私が寝ている間に乗ってきたのかもしれないし、私がバスに乗り込んだときに既に居たのかもしれない。混雑していたから前方は見えなかったのだ。こんなことなら降車する時にせめて運転手さんに、どこから乗ってきたかを覚えているか聞くべきだったが、あの時はそんな機転はきかなかった。
ただ、間違いないのは、どうやら何時間もおじいちゃんは徘徊していたらしい。
叔母がふと呟いた。
「そういえば、もうじき、おばあちゃんの命日やなあ。
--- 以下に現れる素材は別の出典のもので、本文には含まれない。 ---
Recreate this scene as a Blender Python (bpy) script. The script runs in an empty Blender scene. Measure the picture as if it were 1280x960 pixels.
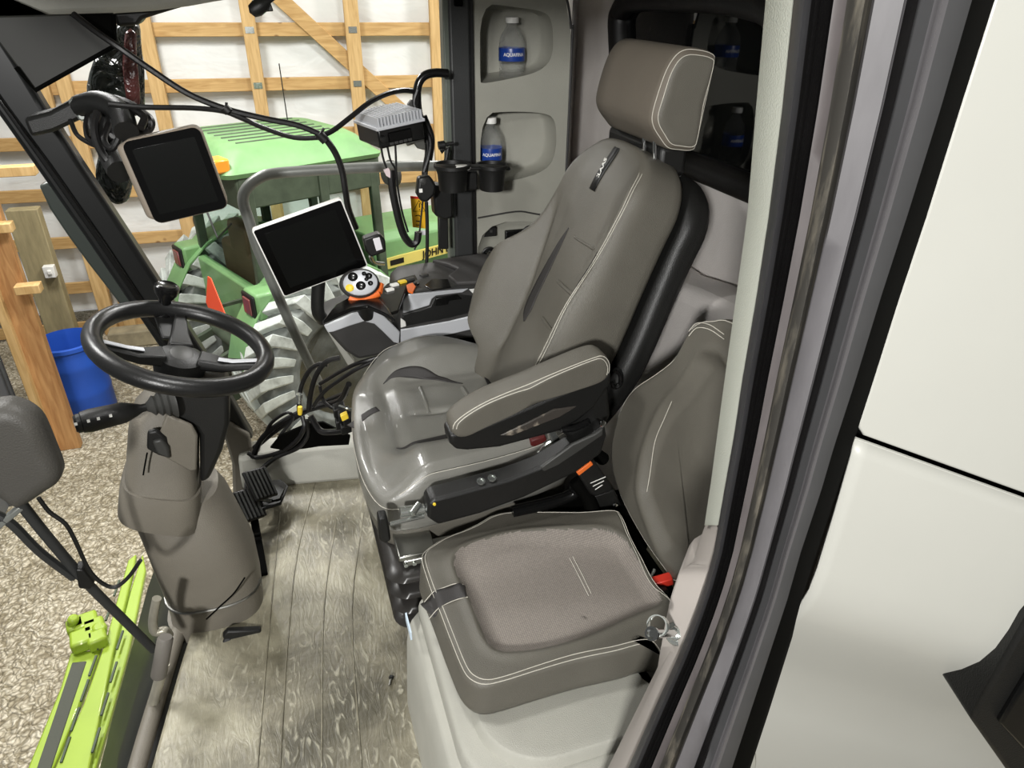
import bpy, bmesh, math, random
from mathutils import Vector, Matrix, noise
random.seed(7)
V = Vector
scn = bpy.context.scene
COL = scn.collection

# ------------------------------------------------------------------ camera
F = 887.0; EYE = 1.6
YAW = math.radians(18.5); PIT = math.radians(29.3); ROL = math.radians(0.7)
_fh = V((math.sin(YAW), math.cos(YAW), 0)); _r0 = V((math.cos(YAW), -math.sin(YAW), 0))
FW = _fh * math.cos(PIT) - V((0, 0, 1)) * math.sin(PIT)
_u0 = _r0.cross(FW)
RT = _r0 * math.cos(ROL) + _u0 * math.sin(ROL)
UP = -_r0 * math.sin(ROL) + _u0 * math.cos(ROL)
CAM = V((0, 0, EYE))
def ray(x, y): return FW + RT * ((x - 640) / F) - UP * ((y - 480) / F)
def PX(x, y, v): d = ray(x, y); return CAM + d * (v / d.x)
def PY(x, y, v): d = ray(x, y); return CAM + d * (v / d.y)
def PZ(x, y, v): d = ray(x, y); return CAM + d * ((v - EYE) / d.z)
def PP(x, y, pt, n):
    d = ray(x, y); pt = V(pt); n = V(n); return CAM + d * ((pt - CAM).dot(n) / d.dot(n))

# ------------------------------------------------------------------ materials
def lin(c):
    c = c / 255.0
    return c / 12.92 if c <= 0.04045 else ((c + 0.055) / 1.055) ** 2.4
def rgb(r, g, b): return (lin(r), lin(g), lin(b), 1)
_mats = {}
def mat(name, col, rough=.6, metal=0, bump=0, bscale=200, mott=0, mscale=8, spec=.5, coat=0, col2=None, m2=(.45, .62), trans=0, ior=1.45, alpha=1, emit=None, estr=0, stretch=None, wrinkle=0, wscale=2):
    if name in _mats: return _mats[name]
    m = bpy.data.materials.new(name); m.use_nodes = True; _mats[name] = m
    nt = m.node_tree; N = nt.nodes; L = nt.links; b = N['Principled BSDF']
    b.inputs['Base Color'].default_value = col; b.inputs['Roughness'].default_value = rough
    b.inputs['Metallic'].default_value = metal; b.inputs['Specular IOR Level'].default_value = spec
    b.inputs['Coat Weight'].default_value = coat; b.inputs['Transmission Weight'].default_value = trans
    b.inputs['IOR'].default_value = ior; b.inputs['Alpha'].default_value = alpha
    if emit: b.inputs['Emission Color'].default_value = emit; b.inputs['Emission Strength'].default_value = estr
    tc = N.new('ShaderNodeTexCoord'); src = tc.outputs['Object']
    if stretch:
        mp = N.new('ShaderNodeMapping'); mp.inputs['Scale'].default_value = stretch; L.new(src, mp.inputs['Vector']); src = mp.outputs['Vector']
    if mott or col2:
        n = N.new('ShaderNodeTexNoise'); n.inputs['Scale'].default_value = mscale; n.inputs['Detail'].default_value = 6; n.inputs['Roughness'].default_value = .6
        L.new(src, n.inputs['Vector'])
        r = N.new('ShaderNodeValToRGB'); r.color_ramp.elements[0].position = m2[0]; r.color_ramp.elements[1].position = m2[1]
        k = 1 - mott
        r.color_ramp.elements[0].color = (col[0] * k, col[1] * k, col[2] * k, 1) if not col2 else col
        r.color_ramp.elements[1].color = col2 if col2 else (min(1, col[0] * (1 + mott)), min(1, col[1] * (1 + mott)), min(1, col[2] * (1 + mott)), 1)
        if not col2: r.color_ramp.elements[0].position = .3; r.color_ramp.elements[1].position = .7
        L.new(n.outputs['Fac'], r.inputs['Fac']); L.new(r.outputs['Color'], b.inputs['Base Color'])
    last = None
    if wrinkle:
        n = N.new('ShaderNodeTexNoise'); n.inputs['Scale'].default_value = wscale; n.inputs['Detail'].default_value = 3; n.inputs['Distortion'].default_value = .6
        L.new(src, n.inputs['Vector'])
        bp = N.new('ShaderNodeBump'); bp.inputs['Strength'].default_value = wrinkle; bp.inputs['Distance'].default_value = .05
        L.new(n.outputs['Fac'], bp.inputs['Height']); L.new(bp.outputs['Normal'], b.inputs['Normal']); last = bp
    if bump:
        n = N.new('ShaderNodeTexNoise'); n.inputs['Scale'].default_value = bscale; n.inputs['Detail'].default_value = 2
        L.new(src, n.inputs['Vector'])
        bp = N.new('ShaderNodeBump'); bp.inputs['Strength'].default_value = bump; bp.inputs['Distance'].default_value = .002
        if last: L.new(last.outputs['Normal'], bp.inputs['Normal'])
        L.new(n.outputs['Fac'], bp.inputs['Height']); L.new(bp.outputs['Normal'], b.inputs['Normal'])
    return m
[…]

もしかしておじいちゃん、お墓に行きたかったんか?」
ああ、そうだったのか。
あのバスは、おばあちゃんのお墓があるお寺の近くを通る。
見えないものに救われた感謝
もし私があの日、効率的なバスAを選んで乗っていたら。バスBを選んだって、おじいちゃんには巡り合えなかった。
そして友人とあと少しおしゃべりが弾んでいて、あの時間のバスに乗れていなかったら。おじいちゃんと私は会えなかった。バスの本数は多く、同じ便のバスに乗りあわせることすら奇跡なのだった。
認知症の高齢者が行方不明になったり、亡くなって発見されることは多いそうだ。おじいちゃんを見つけたことはほんとうに信じられない出来事だった。
そう、ただの偶然では片づけられない。神も仏も迷信も信じない私だけど、この時だけは祖父母が熱心に信仰し続けてきた仏様が助けてくれたのかなと思っている。
あるいは、天国にいるおばあちゃんかな。
世の中には、偶然で片付けられないこともあるのだ。